**What you have to do**
Output the material below in its entirety, exactly as given.
---- Dataset section
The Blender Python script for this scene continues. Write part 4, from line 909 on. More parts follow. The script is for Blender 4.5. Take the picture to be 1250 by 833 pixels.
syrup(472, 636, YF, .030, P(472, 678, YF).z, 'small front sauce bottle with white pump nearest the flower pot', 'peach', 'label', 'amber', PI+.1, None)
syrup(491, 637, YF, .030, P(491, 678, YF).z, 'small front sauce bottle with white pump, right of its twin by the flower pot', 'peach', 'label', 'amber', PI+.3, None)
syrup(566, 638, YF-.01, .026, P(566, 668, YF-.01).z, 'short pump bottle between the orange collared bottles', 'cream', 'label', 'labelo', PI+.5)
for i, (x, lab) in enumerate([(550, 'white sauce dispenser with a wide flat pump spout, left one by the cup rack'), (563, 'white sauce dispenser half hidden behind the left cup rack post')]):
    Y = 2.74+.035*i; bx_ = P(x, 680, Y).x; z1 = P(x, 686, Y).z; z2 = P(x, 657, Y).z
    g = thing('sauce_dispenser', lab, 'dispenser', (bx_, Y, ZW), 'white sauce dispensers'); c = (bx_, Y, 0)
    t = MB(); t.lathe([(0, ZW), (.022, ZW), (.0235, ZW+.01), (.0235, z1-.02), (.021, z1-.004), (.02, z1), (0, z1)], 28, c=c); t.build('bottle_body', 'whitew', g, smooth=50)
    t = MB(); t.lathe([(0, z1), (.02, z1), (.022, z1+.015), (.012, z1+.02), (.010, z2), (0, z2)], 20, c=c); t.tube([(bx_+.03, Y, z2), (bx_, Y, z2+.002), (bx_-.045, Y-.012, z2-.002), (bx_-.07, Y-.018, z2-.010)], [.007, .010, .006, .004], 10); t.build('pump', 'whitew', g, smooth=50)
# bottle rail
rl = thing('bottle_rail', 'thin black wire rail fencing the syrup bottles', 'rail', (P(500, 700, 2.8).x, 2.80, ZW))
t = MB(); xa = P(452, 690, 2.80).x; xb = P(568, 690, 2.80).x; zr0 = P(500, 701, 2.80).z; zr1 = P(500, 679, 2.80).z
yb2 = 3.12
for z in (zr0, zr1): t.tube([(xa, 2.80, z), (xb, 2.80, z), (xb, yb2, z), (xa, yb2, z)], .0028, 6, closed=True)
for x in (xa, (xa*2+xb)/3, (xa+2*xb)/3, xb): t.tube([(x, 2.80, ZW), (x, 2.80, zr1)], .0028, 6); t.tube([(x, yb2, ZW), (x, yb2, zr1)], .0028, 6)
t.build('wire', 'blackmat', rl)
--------
**Expected output**
The Blender Python script for this scene continues. Write part 4, from line 909 on. More parts follow. The script is for Blender 4.5. Take the picture to be 1250 by 833 pixels.
syrup(472, 636, YF, .030, P(472, 678, YF).z, 'small front sauce bottle with white pump nearest the flower pot', 'peach', 'label', 'amber', PI+.1, None)
syrup(491, 637, YF, .030, P(491, 678, YF).z, 'small front sauce bottle with white pump, right of its twin by the flower pot', 'peach', 'label', 'amber', PI+.3, None)
syrup(566, 638, YF-.01, .026, P(566, 668, YF-.01).z, 'short pump bottle between the orange collared bottles', 'cream', 'label', 'labelo', PI+.5)
for i, (x, lab) in enumerate([(550, 'white sauce dispenser with a wide flat pump spout, left one by the cup rack'), (563, 'white sauce dispenser half hidden behind the left cup rack post')]):
    Y = 2.74+.035*i; bx_ = P(x, 680, Y).x; z1 = P(x, 686, Y).z; z2 = P(x, 657, Y).z
    g = thing('sauce_dispenser', lab, 'dispenser', (bx_, Y, ZW), 'white sauce dispensers'); c = (bx_, Y, 0)
    t = MB(); t.lathe([(0, ZW), (.022, ZW), (.0235, ZW+.01), (.0235, z1-.02), (.021, z1-.004), (.02, z1), (0, z1)], 28, c=c); t.build('bottle_body', 'whitew', g, smooth=50)
    t = MB(); t.lathe([(0, z1), (.02, z1), (.022, z1+.015), (.012, z1+.02), (.010, z2), (0, z2)], 20, c=c); t.tube([(bx_+.03, Y, z2), (bx_, Y, z2+.002), (bx_-.045, Y-.012, z2-.002), (bx_-.07, Y-.018, z2-.010)], [.007, .010, .006, .004], 10); t.build('pump', 'whitew', g, smooth=50)
# bottle rail
rl = thing('bottle_rail', 'thin black wire rail fencing the syrup bottles', 'rail', (P(500, 700, 2.8).x, 2.80, ZW))
t = MB(); xa = P(452, 690, 2.80).x; xb = P(568, 690, 2.80).x; zr0 = P(500, 701, 2.80).z; zr1 = P(500, 679, 2.80).z
yb2 = 3.12
for z in (zr0, zr1): t.tube([(xa, 2.80, z), (xb, 2.80, z), (xb, yb2, z), (xa, yb2, z)], .0028, 6, closed=True)
for x in (xa, (xa*2+xb)/3, (xa+2*xb)/3, xb): t.tube([(x, 2.80, ZW), (x, 2.80, zr1)], .0028, 6); t.tube([(x, yb2, ZW), (x, yb2, zr1)], .0028, 6)
t.build('wire', 'blackmat', rl)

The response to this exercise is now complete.